Je geübter ein Leser ist, desto kürzer sind die Fixationsperioden und desto größer die Saccaden. Bei zu großen Saccaden oder zu kurzen Fixationsperioden – also bei zu großer Lesegeschwindigkeit – muss der Text erraten werden, wobei – zumindest bei einfachen Inhalten – die Redundanz der Sprache das Verständnis erleichtert. Doch auch nach intensivem Training hält sich die Zunahme der Lesegeschwindigkeit in Grenzen.

Worte und Wortbilder, die im visuellen Gedächtnis des Lesers gespeichert sind, werden schneller gelesen als unbekannte.

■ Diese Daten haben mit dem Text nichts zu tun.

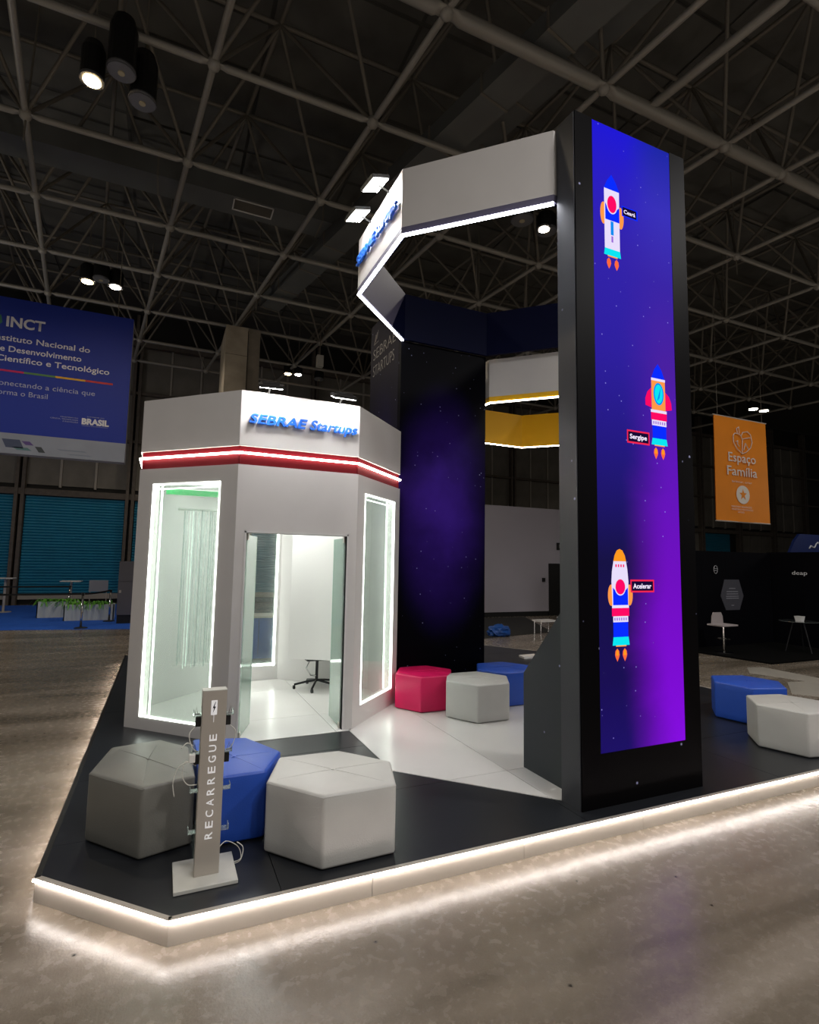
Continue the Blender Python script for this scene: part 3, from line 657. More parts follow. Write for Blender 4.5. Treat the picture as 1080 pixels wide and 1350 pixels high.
# wing with a slanted top
MB().plate((3.094, 0, 0), (0, 1, 0), (0, 0, 1), (1, 0, 0), [(3.575, DZ), (4.264, DZ), (4.264, .974), (3.742, 1.57), (3.575, 1.76)], 0, .09).build('wing_panel', star_print('wing_print', '#45494b', '#484a50', (3, 4, 1), (1, 1, 1), 6., amount=.6), tower)
# pictures shown on the screen: thin glowing shapes
def em(name, c, s=1.0): return mat('screen_'+name, '#000000', 1., emis=c, es=s, spec=0.)
E_BLUE = em('blue', '#0a2cff'); E_WHITE = em('white', '#e9defc'); E_PINK = em('pink', '#ff0a64'); E_OR = em('orange', '#ff9a48'); E_CY = em('cyan', '#0ce6f2'); E_CY2 = em('sky', '#0a8cf0')
E_RED = em('red', '#f02850'); E_DK = em('dark', '#160a34'); E_FL = em('flame', '#ff6a3c'); E_TXT = em('text', '#f4e8ff', 1.1); E_AMB = em('amber', '#ff9a20'); E_VIO = em('violet', '#9a6ad8')
YS = 3.352
def sp(poly, m, lay, name):
    return MB().plate((0, YS, 0), (1, 0, 0), (0, 0, 1), (0, -1, 0), poly, .0003+.0006*lay, .0008+.0006*lay).build(name, m, scr)
def ell(cx, cz, rx, rz, n=24, a0=0, a1=2*pi): return [(cx+rx*cos(a0+(a1-a0)*i/n), cz+rz*sin(a0+(a1-a0)*i/n)) for i in range(n if abs(a1-a0-2*pi) < 1e-6 else n+1)]
def rect(x0, x1, z0, z1): return [(x0, z0), (x1, z0), (x1, z1), (x0, z1)]
def drop(cx, zt, zb, w): return [(cx, zt), (cx+w*.8, zt-.02), (cx+w, zt-.05), (cx+w*.7, (zt+zb)/2-.02), (cx, zb), (cx-w*.7, (zt+zb)/2-.02), (cx-w, zt-.05), (cx-w*.8, zt-.02)]
# rocket 1 (top)
c = 3.36
sp(ell(c-.095, 4.98, .035, .10), E_OR, 0, 'booster'); sp(ell(c+.10, 4.98, .035, .10), E_OR, 0, 'booster')
sp(rect(c-.085, c+.085, 4.66, 5.215), E_WHITE, 1, 'rocket_body')
sp([(c-.088, 5.212), (c+.088, 5.212), (c+.05, 5.29), (c, 5.355), (c-.05, 5.29)], E_BLUE, 2, 'nose_cone')
sp([(c-.075, 4.93), (c+.085, 4.93), (c+.085, 5.07), (c+.05, 5.04), (c, 4.995), (c-.05, 5.04), (c-.075, 5.08)], E_BLUE, 2, 'hull_stripe')
sp(ell(c, 5.08, .062, .088), E_WHITE, 3, 'porthole_rim'); sp(ell(c, 5.08, .052, .078), E_PINK, 4, 'porthole')
sp(rect(c-.016, c+.016, 4.80, 4.925), E_CY2, 2, 'emblem'); sp(rect(c-.01, c+.01, 4.735, 4.79), E_VIO, 2, 'emblem')
sp([(c-.095, 4.61), (c+.095, 4.61), (c+.085, 4.67), (c-.085, 4.67)], E_CY, 2, 'engine_ring'); sp(rect(c-.055, c+.055, 4.598, 4.61), E_OR, 2, 'nozzle')
for q in (-.042, .045): sp(drop(c+q, 4.59, 4.49, .024), E_FL, 1, 'flame')
sp(rect(3.475, 3.66, 5.01, 5.105), E_BLUE, 1, 'tag_frame'); sp(rect(3.484, 3.645, 5.02, 5.096), E_DK, 2, 'tag')
text('tag_text', 'Ceará', (0, YS, 0), (1, 0, 0), (0, 0, 1), 3.497, 3.63, 5.040, .034, E_TXT, scr, depth=.0005, bold=.02, lift=.0022)
# rocket 2 (middle)
c = 3.86
sp([(c-.085, 3.52), (c-.13, 3.48), (c-.155, 3.42), (c-.155, 3.36), (c-.085, 3.345)], E_PINK, 0, 'fin'); sp([(c+.085, 3.50), (c+.13, 3.465), (c+.155, 3.41), (c+.16, 3.35), (c+.085, 3.335)], E_PINK, 0, 'fin')
sp(rect(c-.082, c+.082, 3.325, 3.60), E_OR, 1, 'rocket_body'); sp(rect(c-.084, c+.084, 3.59, 3.612), E_WHITE, 2, 'hull_band')
sp([(c-.08, 3.612), (c+.08, 3.612), (c+.045, 3.69), (c, 3.745), (c-.045, 3.69)], E_BLUE, 2, 'nose_cone')
sp(ell(c+.003, 3.475, .062, .10), E_CY2, 2, 'porthole_rim'); sp(ell(c+.003, 3.475, .048, .085), E_CY, 3, 'porthole'); sp([(c-.02, 3.41), (c+.012, 3.44), (c+.028, 3.54), (c+.016, 3.46), (c-.005, 3.42)], E_CY2, 4, 'glint')
sp(rect(c-.095, c+.095, 3.305, 3.33), E_WHITE, 2, 'hull_band'); sp(rect(c-.093, c+.095, 3.24, 3.305), E_PINK, 2, 'hull_band')
sp(rect(c-.085, c+.088, 3.19, 3.24), E_WHITE, 2, 'hull_band')
for q in range(6): sp(rect(c-.07+q*.026, c-.058+q*.026, 3.203, 3.228), E_VIO, 3, 'small_window')
sp(rect(c-.08, c+.085, 3.075, 3.19), E_BLUE, 2, 'hull_band'); sp([(c-.095, 3.02), (c+.097, 3.02), (c+.085, 3.078), (c-.082, 3.078)], E_CY, 2, 'engine_ring'); sp(rect(c-.06, c+.06, 3.01, 3.02), E_OR, 2, 'nozzle')
for q in (-.045, .04): sp(drop(c+q, 2.998, 2.895, .025), E_FL, 1, 'flame'); sp(drop(c+q, 2.995, 2.94, .015), E_AMB, 2, 'flame_core')
sp(rect(3.485, 3.742, 3.005, 3.118), E_RED, 1, 'tag_frame'); sp(rect(3.498, 3.729, 3.02, 3.104), E_DK, 2, 'tag')
text('tag_text', 'Sergipe', (0, YS, 0), (1, 0, 0), (0, 0, 1), 3.515, 3.71, 3.045, .038, E_TXT, scr, depth=.0005, bold=.025, lift=.0022)
# rocket 3 (bottom)
c = 3.378
sp(ell(c-.095, 1.74, .035, .085), E_OR, 0, 'booster'); sp(ell(c+.10, 1.74, .035, .085), E_OR, 0, 'booster')
sp([(c-.085, 1.66), (c+.085, 1.66), (c+.09, 1.85), (c+.08, 1.95), (c+.066, 2.02), (c-.066, 2.02), (c-.085, 1.93), (c-.092, 1.85)], E_WHITE, 1, 'rocket_body')
sp([(c-.068, 2.012), (c+.068, 2.012), (c+.055, 2.06), (c+.03, 2.10), (c, 2.112), (c-.03, 2.10), (c-.055, 2.06)], E_AMB, 2, 'nose_cone')
for q in range(4): sp(rect(c-.048+q*.027, c-.034+q*.027, 1.965, 1.987), E_PINK, 2, 'small_window')
sp([(c-.078, 1.66), (c+.082, 1.66), (c+.082, 1.80), (c+.05, 1.775), (c, 1.745), (c-.05, 1.775), (c-.078, 1.80)], E_BLUE, 2, 'hull_stripe')
sp(ell(c, 1.806, .06, .07), E_WHITE, 3, 'porthole_rim'); sp(ell(c, 1.806, .052, .061), E_PINK, 4, 'porthole')
sp(rect(c-.09, c+.09, 1.637, 1.66), E_WHITE, 2, 'hull_band'); sp(rect(c-.092, c+.092, 1.572, 1.637), E_PINK, 2, 'hull_band'); sp(rect(c-.08, c+.08, 1.525, 1.572), E_WHITE, 2, 'hull_band')
for q in range(6): sp(rect(c-.068+q*.024, c-.057+q*.024, 1.538, 1.56), E_VIO, 3, 'small_window')
sp(rect(c-.08, c+.078, 1.405, 1.525), E_BLUE, 2, 'hull_band'); sp([(c-.09, 1.342), (c+.09, 1.342), (c+.08, 1.408), (c-.08, 1.408)], E_CY, 2, 'engine_ring'); sp(rect(c-.055, c+.055, 1.332, 1.342), E_OR, 2, 'nozzle')
for q in (-.042, .038): sp(drop(c+q, 1.318, 1.215, .024), E_FL, 1, 'flame'); sp(drop(c+q, 1.314, 1.26, .014), E_AMB, 2, 'flame_core')
sp(rect(3.49, 3.755, 1.76, 1.865), E_RED, 1, 'tag_frame'); sp(rect(3.503, 3.742, 1.774, 1.851), E_DK, 2, 'tag')
text('tag_text', 'Acelerar', (0, YS, 0), (1, 0, 0), (0, 0, 1), 3.518, 3.722, 1.793, .038, E_TXT, scr, depth=.0005, bold=.025, lift=.0022)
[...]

Welche Signale die Augenbewegungen steuern, ist noch nicht geklärt. Zeilenanfang, Zeilenende und Textabschnitte sind unabhängig von anderen äußeren Eigenschaften sicher solche Signale. Sie bestimmen die Saccaden zum Zeilenwechsel. Innerhalb einer Zeile ist jedoch die Wahrscheinlichkeit, dass eine bestimmte Stelle fixiert wird, auch von der Sequenz vorausgehender Buchstaben beziehungsweise Wörter abhängig.

In deutschen Texten sind Wörter mit Großbuchstaben am Anfang häufigere Fixationsstellen als Wörter mit Kleinbuchstaben. Wahrscheinlich beeinflusst auch noch geringfügig die Art des ersten Buchstabens eines Wortes die Fixations­wahrscheinlichkeit. Bei langen Wörtern treten auch bei geübten Lesern Mehrfach-Fixationen auf.

Anscheinend spielt für die Abtastbewegung unserer Augen nicht nur die visuelle, sondern auch die sprachliche Struktur des Textes eine Rolle. Wahrscheinlich wird die Blickmotorik während des Lesens auch von den Sprachregionen des Gehirns kontrolliert.

Mithilfe der Registrierung von Augenbewegungen kann man die Lesbarkeit eines Drucksatzes objektiv überprüfen: Variiert man systematisch die Zeilenbreite, die Größe der Drucktypen sowie die Form der Typen und den Kontrast zwischen den schwarzen Buchstaben und dem Hintergrund, so wird der gleiche Text verschieden schnell gelesen. Abhängig von der Art des Drucksatzes ändern sich die Größe der Saccaden und die Saccadenfrequenz. Diese beim Lesen objektiv messbaren Variablen korrespondieren sehr gut mit dem subjektiven Eindruck mehr oder weniger guter Lesbarkeit von Drucksätzen.